Henry is a repairman who works for a railroad. One day, as a result of the railroad’s negligence, a boiler begins to overheat and Henry is called on to fix it. While working, Henry becomes uncomfortably hot and removes his coat. After finishing his work, he reaches for a thermos of coffee but accidentally spills it on his arm, causing severe burns. If Henry had been wearing his coat, it would have prevented him from being burned. Is the railroad liable for Henry’s injuries? 

Under the Federal Employers’ Liability Act (FELA), railroads are liable to their employees for injuries caused “in whole or in part” by the railroad’s negligence. Rather than establishing a workers’ compensation system, FELA requires railroad employees to sue through the traditional tort system to recover for workplace injuries but eliminates common law barriers such as assumption of risk that made it difficult for employee-plaintiffs to recover in common law courts. This means that employees hoping to recover for a workplace injury still have the burden of proving the traditional elements of a tort suit: duty, breach, causation, and damages.
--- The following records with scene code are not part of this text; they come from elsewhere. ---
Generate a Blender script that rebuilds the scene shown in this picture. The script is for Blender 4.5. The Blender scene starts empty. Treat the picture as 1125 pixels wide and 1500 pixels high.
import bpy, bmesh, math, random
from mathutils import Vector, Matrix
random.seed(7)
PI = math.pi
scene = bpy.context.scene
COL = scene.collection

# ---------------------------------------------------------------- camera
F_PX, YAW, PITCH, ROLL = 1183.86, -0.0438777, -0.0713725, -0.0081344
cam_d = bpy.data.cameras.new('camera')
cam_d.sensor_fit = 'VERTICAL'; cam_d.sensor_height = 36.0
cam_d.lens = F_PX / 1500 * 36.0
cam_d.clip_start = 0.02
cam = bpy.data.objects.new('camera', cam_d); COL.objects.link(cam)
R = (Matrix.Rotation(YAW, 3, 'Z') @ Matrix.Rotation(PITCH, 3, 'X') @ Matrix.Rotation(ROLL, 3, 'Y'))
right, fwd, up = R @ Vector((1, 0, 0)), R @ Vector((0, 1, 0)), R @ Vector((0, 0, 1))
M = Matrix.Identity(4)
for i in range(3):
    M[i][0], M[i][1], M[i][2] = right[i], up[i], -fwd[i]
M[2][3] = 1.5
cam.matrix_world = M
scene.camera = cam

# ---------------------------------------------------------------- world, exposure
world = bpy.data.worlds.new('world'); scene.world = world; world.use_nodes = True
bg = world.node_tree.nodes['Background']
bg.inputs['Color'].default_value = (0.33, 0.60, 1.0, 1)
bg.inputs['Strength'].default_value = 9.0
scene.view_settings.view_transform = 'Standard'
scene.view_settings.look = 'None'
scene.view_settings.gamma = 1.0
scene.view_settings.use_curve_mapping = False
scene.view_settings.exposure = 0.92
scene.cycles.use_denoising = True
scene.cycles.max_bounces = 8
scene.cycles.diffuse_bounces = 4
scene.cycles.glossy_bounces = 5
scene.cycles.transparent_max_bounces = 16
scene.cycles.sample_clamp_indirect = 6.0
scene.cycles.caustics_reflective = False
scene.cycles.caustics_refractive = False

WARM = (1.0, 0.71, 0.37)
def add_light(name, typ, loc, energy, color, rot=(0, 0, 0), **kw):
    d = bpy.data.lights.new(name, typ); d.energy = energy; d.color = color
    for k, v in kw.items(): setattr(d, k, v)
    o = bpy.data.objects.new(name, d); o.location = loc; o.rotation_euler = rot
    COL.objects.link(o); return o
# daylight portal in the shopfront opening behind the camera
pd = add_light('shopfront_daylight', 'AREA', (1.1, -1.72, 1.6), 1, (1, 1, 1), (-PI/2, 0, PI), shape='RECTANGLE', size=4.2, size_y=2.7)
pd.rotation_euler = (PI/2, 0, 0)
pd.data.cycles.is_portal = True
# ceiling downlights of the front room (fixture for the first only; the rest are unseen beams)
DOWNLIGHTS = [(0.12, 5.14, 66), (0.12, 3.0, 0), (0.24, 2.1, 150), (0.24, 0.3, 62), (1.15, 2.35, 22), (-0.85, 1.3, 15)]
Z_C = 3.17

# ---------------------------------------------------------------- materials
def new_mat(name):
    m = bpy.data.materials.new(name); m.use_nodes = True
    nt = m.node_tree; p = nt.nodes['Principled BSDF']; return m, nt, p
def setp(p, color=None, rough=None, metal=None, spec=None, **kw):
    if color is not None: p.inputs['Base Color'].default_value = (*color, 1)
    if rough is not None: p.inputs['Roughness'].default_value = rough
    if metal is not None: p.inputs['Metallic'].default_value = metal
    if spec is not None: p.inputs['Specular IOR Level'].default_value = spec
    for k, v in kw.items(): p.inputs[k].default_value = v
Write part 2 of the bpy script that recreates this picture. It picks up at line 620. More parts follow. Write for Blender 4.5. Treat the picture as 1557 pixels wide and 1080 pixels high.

Henry might bring suit against the railroad to recover for his injuries, arguing that but for the fact that the overheating boiler caused him to remove his coat, he would not have been burned by the coffee. He would claim that the railroad’s negligent maintenance of the boiler caused his injury “in whole or in part.” A court applying common law proximate cause would likely reject this sort of claim. Proximate cause allows courts to cut off the chain of causation when an injury appears too attenuated, too unforeseeable, or too unnatural to justify holding the defendant liable.5 Without a limit, a negligent act could create virtually unlimited liability for a defendant through an endless chain of but-for causation. Imagine a defendant-employer negligently starts a fire in the morning. The firemen extinguish the fire by lunch, but not before the fire spreads to the sandwich shop next door. Because the defendant’s employees cannot eat lunch at the sandwich shop, they drive to a restaurant three miles down the road. On their way, the car breaks down and the employees get in a wreck and sustain severe injuries. But for the negligently created fire, the employees would not have been driving and would not have gotten into a wreck. The chain of causation is clear—one event leads to another, which leads to another—but imposing liability on the employer for the car wreck because of the negligently created fire seems absurd. Proximate cause allows courts to deny liability in cases involving such attenuated chains of causation.